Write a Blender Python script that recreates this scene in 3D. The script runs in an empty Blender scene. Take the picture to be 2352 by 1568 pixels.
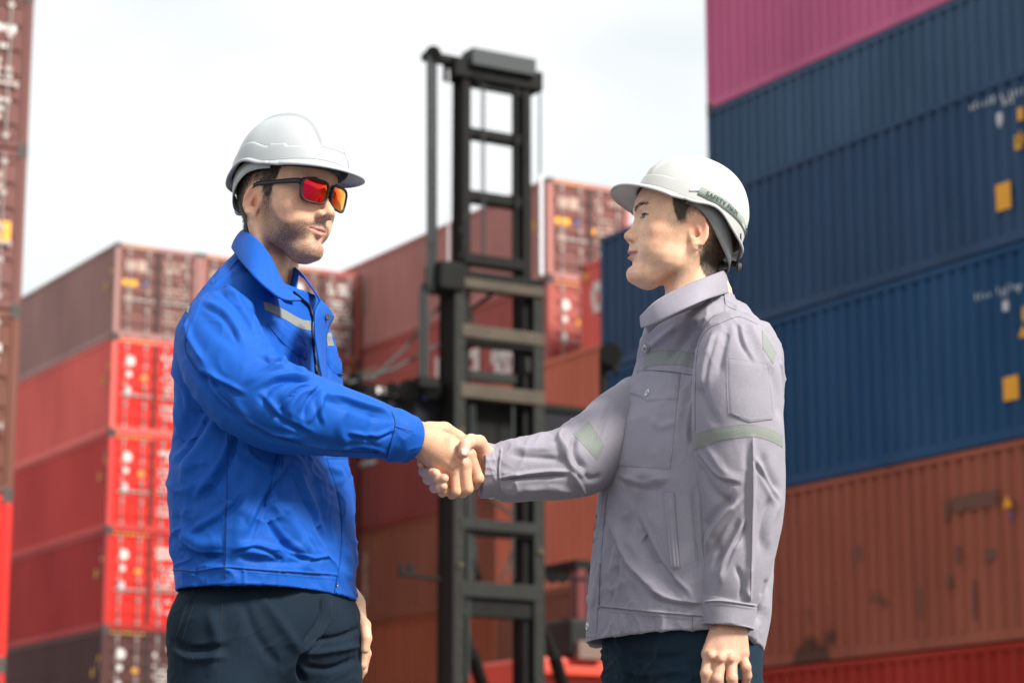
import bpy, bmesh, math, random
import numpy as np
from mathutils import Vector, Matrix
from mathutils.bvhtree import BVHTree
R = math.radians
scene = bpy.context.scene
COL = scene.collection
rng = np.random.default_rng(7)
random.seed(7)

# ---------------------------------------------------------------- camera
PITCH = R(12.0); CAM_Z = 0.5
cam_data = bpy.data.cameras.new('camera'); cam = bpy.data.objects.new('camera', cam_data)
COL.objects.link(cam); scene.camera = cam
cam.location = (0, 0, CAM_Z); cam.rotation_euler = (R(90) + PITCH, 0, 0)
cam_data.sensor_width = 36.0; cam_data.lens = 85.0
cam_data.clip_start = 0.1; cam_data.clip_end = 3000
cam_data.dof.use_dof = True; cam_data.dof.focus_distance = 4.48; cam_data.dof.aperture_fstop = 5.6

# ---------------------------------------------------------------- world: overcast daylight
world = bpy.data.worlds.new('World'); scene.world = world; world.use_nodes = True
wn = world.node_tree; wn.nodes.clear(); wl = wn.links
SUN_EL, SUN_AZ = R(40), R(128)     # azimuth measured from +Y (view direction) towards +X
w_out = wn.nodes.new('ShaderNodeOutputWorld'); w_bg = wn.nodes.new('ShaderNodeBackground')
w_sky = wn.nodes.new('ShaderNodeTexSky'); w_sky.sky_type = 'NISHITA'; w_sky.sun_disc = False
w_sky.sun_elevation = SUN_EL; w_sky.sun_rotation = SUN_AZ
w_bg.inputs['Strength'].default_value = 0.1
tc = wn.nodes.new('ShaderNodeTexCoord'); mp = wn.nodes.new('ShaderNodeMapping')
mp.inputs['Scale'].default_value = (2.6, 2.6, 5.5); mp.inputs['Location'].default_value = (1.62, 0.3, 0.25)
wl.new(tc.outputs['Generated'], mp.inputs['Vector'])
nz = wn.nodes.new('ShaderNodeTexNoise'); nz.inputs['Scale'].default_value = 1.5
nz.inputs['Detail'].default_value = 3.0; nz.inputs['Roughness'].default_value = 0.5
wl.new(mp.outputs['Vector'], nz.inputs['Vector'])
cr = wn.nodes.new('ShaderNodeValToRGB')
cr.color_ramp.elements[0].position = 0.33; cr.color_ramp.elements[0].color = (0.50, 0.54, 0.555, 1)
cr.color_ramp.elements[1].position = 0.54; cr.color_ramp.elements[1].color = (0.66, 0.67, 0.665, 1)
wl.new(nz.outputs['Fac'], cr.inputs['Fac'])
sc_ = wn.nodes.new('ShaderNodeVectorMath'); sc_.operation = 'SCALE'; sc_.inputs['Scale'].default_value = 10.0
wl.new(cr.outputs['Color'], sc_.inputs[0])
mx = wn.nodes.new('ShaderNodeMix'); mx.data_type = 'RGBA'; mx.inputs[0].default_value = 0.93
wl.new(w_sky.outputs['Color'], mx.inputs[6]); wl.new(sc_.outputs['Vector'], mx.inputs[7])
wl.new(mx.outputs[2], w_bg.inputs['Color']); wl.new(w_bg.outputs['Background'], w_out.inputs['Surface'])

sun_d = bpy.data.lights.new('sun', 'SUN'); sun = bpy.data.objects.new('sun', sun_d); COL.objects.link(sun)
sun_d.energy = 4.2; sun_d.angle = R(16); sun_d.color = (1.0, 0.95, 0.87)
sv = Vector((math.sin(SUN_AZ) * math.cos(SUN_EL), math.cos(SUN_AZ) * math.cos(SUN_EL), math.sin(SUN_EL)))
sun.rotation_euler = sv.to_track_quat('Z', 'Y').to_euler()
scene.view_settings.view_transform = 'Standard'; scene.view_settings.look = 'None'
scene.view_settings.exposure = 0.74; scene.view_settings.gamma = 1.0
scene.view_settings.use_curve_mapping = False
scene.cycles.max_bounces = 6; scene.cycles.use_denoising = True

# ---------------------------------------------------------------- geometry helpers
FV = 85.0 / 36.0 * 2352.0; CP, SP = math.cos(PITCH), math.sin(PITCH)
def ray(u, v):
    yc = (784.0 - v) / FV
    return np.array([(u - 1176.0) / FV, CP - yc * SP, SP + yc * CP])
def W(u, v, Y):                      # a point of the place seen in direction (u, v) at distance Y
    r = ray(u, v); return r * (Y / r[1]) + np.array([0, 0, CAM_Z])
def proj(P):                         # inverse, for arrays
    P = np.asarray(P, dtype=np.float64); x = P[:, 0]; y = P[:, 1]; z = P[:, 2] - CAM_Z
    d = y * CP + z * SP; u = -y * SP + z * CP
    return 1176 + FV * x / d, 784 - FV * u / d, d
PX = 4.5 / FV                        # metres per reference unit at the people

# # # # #

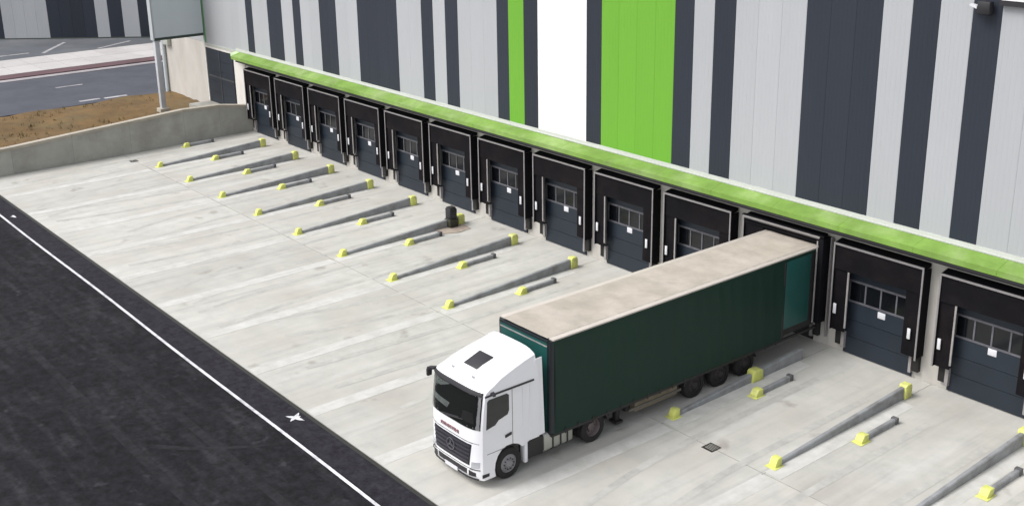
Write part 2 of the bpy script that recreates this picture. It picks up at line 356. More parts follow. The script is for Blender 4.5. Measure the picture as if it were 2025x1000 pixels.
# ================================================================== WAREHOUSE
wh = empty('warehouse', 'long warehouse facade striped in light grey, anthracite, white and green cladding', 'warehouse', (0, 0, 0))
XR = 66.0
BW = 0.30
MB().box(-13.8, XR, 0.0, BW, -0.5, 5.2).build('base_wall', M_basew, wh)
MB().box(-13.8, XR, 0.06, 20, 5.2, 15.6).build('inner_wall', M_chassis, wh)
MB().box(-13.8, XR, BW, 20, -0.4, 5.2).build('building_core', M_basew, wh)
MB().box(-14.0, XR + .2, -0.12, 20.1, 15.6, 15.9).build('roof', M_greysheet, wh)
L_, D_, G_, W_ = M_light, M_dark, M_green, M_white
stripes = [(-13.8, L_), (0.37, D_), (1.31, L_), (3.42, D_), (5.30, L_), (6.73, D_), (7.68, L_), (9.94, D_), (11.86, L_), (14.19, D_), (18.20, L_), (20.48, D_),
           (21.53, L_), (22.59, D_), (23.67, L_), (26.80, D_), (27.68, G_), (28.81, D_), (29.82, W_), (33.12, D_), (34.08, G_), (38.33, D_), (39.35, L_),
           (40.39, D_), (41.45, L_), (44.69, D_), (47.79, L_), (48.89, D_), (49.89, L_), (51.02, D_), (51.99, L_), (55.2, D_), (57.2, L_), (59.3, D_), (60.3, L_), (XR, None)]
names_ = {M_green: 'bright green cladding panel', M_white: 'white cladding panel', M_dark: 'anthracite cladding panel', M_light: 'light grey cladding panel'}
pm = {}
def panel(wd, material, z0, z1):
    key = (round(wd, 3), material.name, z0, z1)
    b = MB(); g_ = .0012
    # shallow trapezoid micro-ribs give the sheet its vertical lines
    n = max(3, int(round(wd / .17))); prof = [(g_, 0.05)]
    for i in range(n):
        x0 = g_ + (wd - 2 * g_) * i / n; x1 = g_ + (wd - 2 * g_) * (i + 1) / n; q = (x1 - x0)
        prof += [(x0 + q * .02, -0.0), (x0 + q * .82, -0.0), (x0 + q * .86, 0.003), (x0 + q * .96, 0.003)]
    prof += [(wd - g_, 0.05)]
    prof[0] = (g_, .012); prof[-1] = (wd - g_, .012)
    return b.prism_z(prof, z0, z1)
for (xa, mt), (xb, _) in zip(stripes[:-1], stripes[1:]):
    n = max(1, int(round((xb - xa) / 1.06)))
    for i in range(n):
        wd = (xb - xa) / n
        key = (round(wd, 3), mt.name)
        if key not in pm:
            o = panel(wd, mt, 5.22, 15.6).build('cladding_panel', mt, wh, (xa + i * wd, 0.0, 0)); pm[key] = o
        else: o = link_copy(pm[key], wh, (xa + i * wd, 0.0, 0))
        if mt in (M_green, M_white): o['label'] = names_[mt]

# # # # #

> EXERCISE
Leave the pictures aside and restate exactly the lines from the one containing "Write a Blender" to the one containing "random.seed(7)", those two lines included.

> FINISHED TASK
Write a Blender Python script that recreates this scene in 3D. The script runs in an empty Blender scene. Take the picture to be 2352 by 1568 pixels.
import bpy, bmesh, math, random
import numpy as np
from mathutils import Vector, Matrix
from mathutils.bvhtree import BVHTree
R = math.radians
scene = bpy.context.scene
COL = scene.collection
rng = np.random.default_rng(7)
random.seed(7)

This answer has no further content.